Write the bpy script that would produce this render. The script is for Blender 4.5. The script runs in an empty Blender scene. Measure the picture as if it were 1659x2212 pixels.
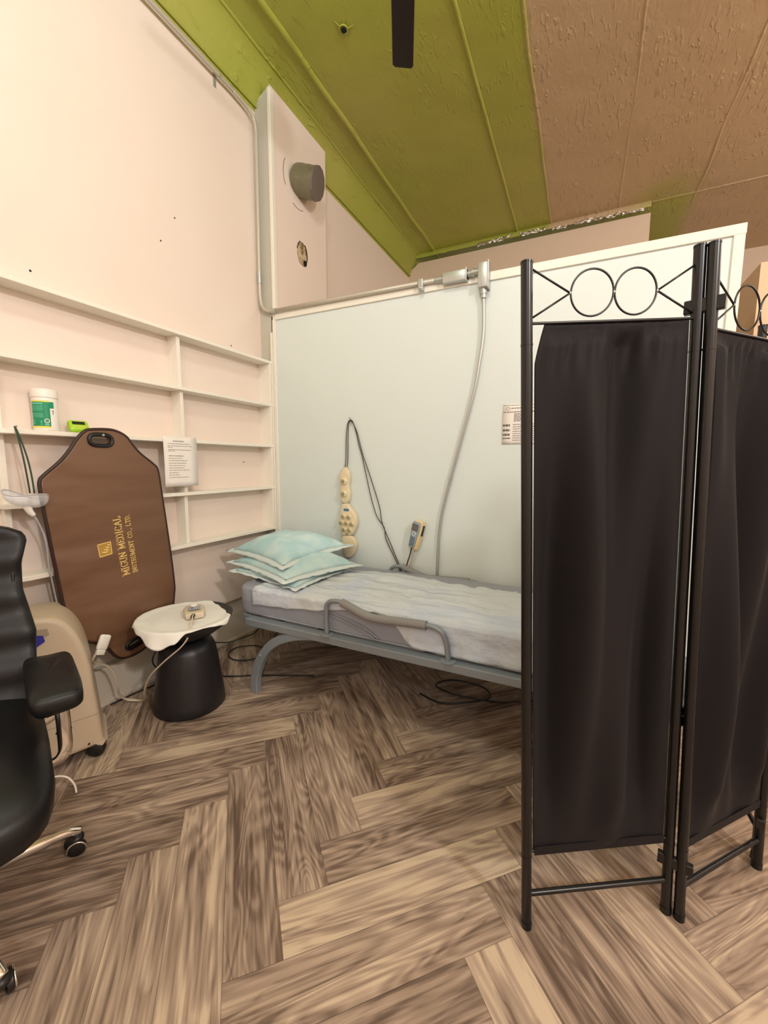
* * *
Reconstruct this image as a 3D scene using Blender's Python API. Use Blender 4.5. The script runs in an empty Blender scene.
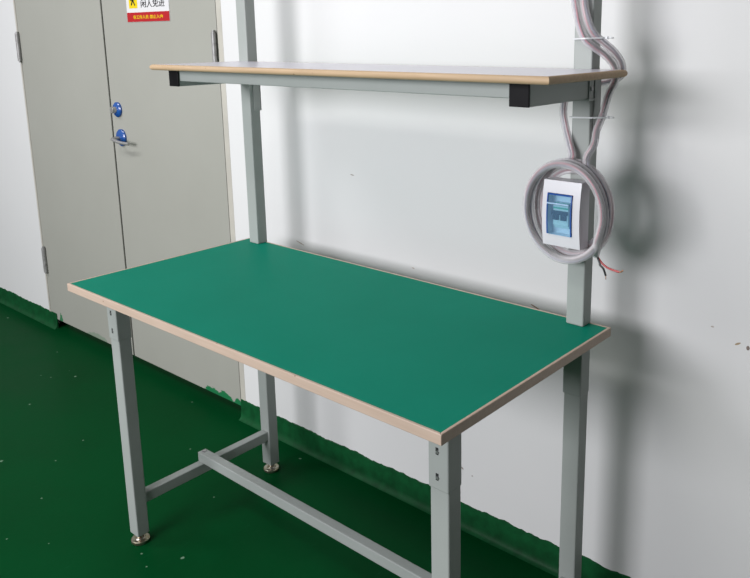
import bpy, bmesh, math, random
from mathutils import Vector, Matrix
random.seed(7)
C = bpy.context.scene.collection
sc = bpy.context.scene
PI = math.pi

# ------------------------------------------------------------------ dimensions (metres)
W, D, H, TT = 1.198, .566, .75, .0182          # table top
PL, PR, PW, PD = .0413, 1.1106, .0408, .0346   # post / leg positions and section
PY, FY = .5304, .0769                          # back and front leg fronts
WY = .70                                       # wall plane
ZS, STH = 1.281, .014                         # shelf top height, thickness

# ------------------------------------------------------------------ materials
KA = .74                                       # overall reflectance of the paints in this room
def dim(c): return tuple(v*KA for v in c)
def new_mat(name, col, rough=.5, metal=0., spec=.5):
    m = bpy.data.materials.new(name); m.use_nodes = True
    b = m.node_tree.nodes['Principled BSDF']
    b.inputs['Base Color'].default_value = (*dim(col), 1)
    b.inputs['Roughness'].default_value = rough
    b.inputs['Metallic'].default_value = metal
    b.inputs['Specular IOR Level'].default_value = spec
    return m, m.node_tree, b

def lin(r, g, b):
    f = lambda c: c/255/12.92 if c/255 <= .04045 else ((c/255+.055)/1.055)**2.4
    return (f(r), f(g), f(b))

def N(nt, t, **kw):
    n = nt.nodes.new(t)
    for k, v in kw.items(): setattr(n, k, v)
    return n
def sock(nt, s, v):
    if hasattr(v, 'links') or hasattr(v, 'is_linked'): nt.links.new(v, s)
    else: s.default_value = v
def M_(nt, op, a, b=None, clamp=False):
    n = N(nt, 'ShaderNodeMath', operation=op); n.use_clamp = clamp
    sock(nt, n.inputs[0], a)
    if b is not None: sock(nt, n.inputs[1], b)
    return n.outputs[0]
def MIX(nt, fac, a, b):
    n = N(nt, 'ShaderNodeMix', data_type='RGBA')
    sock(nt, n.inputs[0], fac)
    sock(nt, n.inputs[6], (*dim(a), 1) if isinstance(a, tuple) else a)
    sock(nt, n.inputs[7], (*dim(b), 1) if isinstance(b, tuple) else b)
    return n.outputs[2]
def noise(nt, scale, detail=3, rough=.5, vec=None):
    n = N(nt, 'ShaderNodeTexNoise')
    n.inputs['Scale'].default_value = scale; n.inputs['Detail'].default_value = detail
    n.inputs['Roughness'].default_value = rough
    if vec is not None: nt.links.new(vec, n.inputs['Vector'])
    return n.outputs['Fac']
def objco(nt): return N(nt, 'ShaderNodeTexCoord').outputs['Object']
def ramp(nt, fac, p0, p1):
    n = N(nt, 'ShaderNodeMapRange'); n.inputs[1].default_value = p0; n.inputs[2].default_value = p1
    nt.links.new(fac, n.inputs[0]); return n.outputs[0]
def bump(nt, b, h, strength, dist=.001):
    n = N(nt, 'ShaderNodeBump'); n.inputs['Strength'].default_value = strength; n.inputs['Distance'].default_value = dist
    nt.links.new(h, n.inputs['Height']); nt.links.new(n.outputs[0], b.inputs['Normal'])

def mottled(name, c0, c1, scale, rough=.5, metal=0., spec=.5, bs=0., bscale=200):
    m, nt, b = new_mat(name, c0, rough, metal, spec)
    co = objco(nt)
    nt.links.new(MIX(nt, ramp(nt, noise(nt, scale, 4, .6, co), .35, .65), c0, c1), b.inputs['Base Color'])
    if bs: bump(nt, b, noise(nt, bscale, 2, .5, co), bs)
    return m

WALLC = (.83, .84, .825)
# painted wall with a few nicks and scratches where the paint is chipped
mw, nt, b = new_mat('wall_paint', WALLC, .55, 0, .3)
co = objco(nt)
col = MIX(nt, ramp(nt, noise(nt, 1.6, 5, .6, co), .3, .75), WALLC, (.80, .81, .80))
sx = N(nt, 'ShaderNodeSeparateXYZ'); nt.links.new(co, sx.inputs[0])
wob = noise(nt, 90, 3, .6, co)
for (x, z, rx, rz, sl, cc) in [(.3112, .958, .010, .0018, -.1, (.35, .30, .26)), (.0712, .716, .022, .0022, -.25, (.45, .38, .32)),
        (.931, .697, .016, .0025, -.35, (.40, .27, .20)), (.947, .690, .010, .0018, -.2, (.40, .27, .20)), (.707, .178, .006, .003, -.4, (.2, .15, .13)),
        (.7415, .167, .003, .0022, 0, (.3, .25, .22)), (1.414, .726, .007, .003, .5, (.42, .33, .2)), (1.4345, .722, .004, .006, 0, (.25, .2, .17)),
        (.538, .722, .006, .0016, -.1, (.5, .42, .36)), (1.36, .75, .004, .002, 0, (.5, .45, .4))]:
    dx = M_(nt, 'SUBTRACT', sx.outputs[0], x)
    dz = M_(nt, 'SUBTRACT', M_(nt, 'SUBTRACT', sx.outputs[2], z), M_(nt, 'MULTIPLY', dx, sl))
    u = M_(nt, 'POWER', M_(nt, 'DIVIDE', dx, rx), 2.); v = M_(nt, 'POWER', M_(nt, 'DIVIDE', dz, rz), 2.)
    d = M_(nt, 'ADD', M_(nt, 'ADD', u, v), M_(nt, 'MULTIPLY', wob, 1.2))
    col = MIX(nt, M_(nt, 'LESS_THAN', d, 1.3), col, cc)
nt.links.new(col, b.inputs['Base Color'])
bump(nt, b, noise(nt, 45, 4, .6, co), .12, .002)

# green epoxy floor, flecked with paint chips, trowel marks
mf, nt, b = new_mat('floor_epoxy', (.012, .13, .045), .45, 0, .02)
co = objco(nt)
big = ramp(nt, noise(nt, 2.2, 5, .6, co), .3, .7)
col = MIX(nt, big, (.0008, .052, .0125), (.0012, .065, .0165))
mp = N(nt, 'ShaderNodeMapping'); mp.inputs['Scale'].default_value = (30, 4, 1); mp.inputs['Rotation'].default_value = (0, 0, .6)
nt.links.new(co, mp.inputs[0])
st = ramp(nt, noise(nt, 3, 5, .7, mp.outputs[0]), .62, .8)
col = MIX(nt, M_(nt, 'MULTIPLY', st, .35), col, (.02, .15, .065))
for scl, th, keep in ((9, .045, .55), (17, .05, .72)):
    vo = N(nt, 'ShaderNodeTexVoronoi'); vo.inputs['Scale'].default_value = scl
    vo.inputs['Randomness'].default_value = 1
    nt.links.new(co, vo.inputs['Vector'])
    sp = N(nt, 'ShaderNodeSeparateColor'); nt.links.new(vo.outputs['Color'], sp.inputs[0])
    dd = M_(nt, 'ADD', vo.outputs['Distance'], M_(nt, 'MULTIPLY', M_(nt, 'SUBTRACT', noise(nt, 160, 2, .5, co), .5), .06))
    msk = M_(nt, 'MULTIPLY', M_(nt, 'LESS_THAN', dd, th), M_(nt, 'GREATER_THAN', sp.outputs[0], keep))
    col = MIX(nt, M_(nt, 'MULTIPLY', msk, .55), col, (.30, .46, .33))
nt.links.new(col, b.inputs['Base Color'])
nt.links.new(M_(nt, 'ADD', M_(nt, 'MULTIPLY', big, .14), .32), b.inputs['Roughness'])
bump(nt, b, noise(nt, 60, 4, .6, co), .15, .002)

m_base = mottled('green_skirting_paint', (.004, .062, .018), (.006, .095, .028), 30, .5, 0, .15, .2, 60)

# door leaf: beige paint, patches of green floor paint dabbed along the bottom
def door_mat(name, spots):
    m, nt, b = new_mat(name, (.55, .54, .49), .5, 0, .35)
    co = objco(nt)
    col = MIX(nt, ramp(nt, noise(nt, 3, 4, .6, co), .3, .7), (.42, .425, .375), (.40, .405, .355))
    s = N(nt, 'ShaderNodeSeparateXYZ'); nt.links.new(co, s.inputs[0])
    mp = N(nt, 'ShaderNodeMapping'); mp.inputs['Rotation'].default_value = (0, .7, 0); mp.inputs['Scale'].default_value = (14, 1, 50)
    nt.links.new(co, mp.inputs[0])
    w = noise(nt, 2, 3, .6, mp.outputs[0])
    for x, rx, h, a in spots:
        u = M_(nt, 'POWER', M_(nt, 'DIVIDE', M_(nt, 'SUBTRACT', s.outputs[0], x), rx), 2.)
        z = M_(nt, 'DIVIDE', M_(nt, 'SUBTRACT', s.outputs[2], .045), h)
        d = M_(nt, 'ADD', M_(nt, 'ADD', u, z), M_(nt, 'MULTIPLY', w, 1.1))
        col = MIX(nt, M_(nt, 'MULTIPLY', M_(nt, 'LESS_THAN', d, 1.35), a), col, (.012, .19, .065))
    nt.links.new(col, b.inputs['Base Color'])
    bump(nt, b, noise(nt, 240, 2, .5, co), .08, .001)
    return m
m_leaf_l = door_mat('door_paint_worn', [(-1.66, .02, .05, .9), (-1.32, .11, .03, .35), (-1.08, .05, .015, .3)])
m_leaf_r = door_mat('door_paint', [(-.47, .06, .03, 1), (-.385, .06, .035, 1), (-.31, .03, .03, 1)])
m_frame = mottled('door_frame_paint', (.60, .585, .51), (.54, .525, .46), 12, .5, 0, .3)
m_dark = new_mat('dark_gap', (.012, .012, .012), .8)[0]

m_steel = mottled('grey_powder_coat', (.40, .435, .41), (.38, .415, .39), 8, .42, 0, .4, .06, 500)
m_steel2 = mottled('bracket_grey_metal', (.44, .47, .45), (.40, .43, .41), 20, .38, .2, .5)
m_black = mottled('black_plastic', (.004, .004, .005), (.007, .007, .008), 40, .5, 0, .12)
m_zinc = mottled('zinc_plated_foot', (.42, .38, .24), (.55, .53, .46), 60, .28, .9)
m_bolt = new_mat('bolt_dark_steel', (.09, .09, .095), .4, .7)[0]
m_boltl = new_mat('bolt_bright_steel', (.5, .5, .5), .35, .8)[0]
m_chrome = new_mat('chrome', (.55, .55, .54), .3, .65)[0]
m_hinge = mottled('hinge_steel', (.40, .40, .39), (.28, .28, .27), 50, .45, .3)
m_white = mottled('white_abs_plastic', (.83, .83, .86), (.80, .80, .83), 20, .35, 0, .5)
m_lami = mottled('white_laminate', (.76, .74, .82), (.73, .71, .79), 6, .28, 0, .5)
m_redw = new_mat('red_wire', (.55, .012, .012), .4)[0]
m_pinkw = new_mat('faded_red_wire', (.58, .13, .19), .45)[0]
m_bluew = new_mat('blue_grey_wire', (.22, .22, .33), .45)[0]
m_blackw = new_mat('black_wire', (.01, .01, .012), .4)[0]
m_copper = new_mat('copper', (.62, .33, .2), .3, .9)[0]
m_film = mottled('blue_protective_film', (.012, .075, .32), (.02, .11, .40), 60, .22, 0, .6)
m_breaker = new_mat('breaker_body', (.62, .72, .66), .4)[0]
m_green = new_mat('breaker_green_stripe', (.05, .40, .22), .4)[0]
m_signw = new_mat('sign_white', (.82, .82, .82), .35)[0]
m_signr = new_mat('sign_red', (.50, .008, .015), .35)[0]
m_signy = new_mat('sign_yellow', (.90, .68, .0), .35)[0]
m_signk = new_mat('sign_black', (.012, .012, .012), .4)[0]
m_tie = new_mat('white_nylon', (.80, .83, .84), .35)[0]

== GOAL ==
Word for word, retype the lines in the entries above that run from the one with "Reconstruct this image" through the one with "PI = math.pi". Both ends count; pictures do not.

== ANSWER FOR THIS EXERCISE ==
Reconstruct this image as a 3D scene using Blender's Python API. Use Blender 4.5. The script runs in an empty Blender scene.
import bpy, bmesh, math, random
from mathutils import Vector, Matrix
random.seed(7)
C = bpy.context.scene.collection
sc = bpy.context.scene
PI = math.pi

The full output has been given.